FdI entretient une relation compliquée avec la commémoration du 25 avril (date de l’insurrection contre le nazi-fascisme en 1945) ; après sa victoire aux élections, le parti a réitéré la proposition de reconnaître le 17 mars comme fête nationale, pour sceller la solidarité retrouvée entre tous les Italiens. Ses premières mesures au gouvernement ont été symboliques : insertion de renvois aux termes « souveraineté », « Made in Italy » et « natalité » dans les appellations des ministères, criminalisation des « rave parties »… – une stratégie qui cache les impasses au niveau de la gestion de la question migratoire (à peine occultées derrière les polémiques avec l’UE) et les urgences économiques, à commencer par l’application du plan de relance européen, rendue compliquée par les tensions entre partis partenaires et entre intérêts régionaux.

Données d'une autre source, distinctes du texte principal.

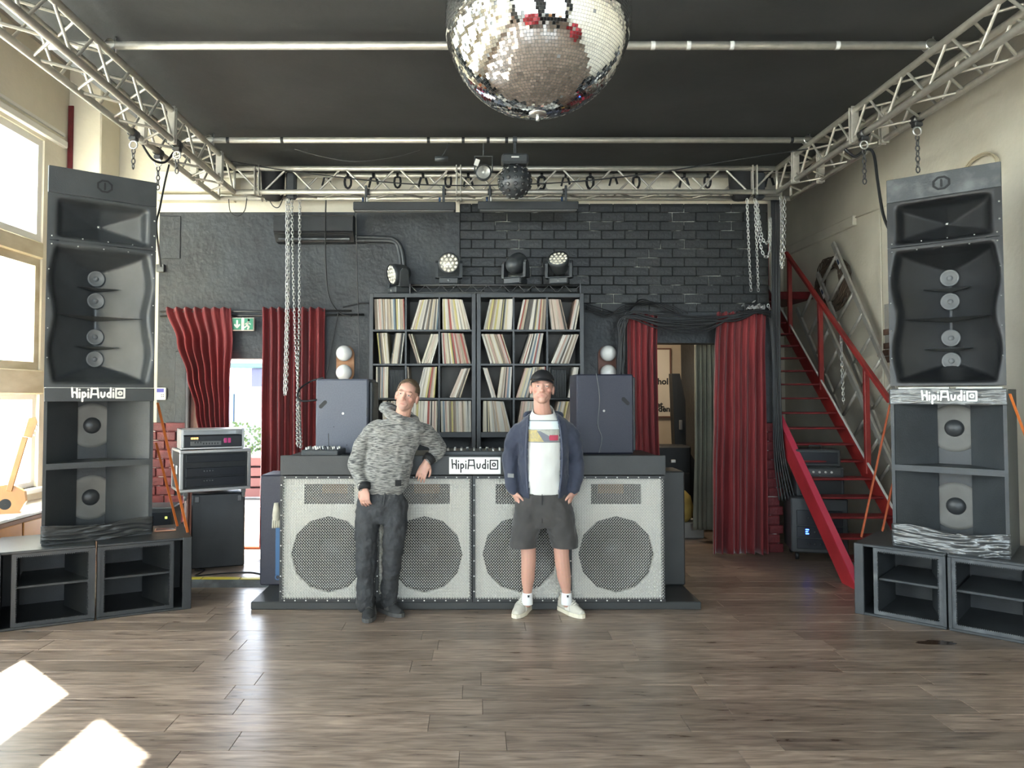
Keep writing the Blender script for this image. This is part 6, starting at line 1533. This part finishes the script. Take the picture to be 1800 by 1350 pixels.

Le détour par le virtuel offre un recours facile : il convoque une image d’Épinal, y compris au niveau de la politique familiale. Une société sous cloche, arborant face à la mondialisation la fierté pour sa culture et ses productions traditionnelles.

Le point de rencontre entre FdI et SD pourrait bien se résumer à un usage judicieux de l’arme de la nostalgie. Autant dans sa théorie que dans son discours, le parti d’Åkesson a peaufiné une alchimie qui n’est pas sans rappeler l’argumentaire des populistes néerlandais et danois : elle combine un vieil arsenal xénophobe avec l’éloge du bilan du « modèle suédois », en associant ses mots-clés (« solidarité », « sécurité », « État-providence ») aux vertus d’un entre-soi mis à mal par la mondialisation.

Le slogan de campagne de 2022 (« La Suède doit redevenir un bon pays ») rappelle un adage plus percutant (« Rendez-nous la Suède ! ») utilisé il y a quelques années. La phrase était plaquée sur une photo rappelant une affiche touristique, qui mettait en scène la course insouciante d’un groupe d’enfants blonds dans un pré. Dans un contexte anxiogène (le pays a connu la plus forte augmentation en Europe des délits occasionnés par des règlements de comptes entre gangs criminels), le message a été d’autant plus porteur que la totalité du spectre politique se range désormais derrière l’éloge de la « suédicité » (svenskhet). En Suède comme en Italie, la course des partis de droite radicale vers une nouvelle hégémonie culturelle n’a pas encore atteint son but : mais tous ses ingrédients sont bel et bien réunis.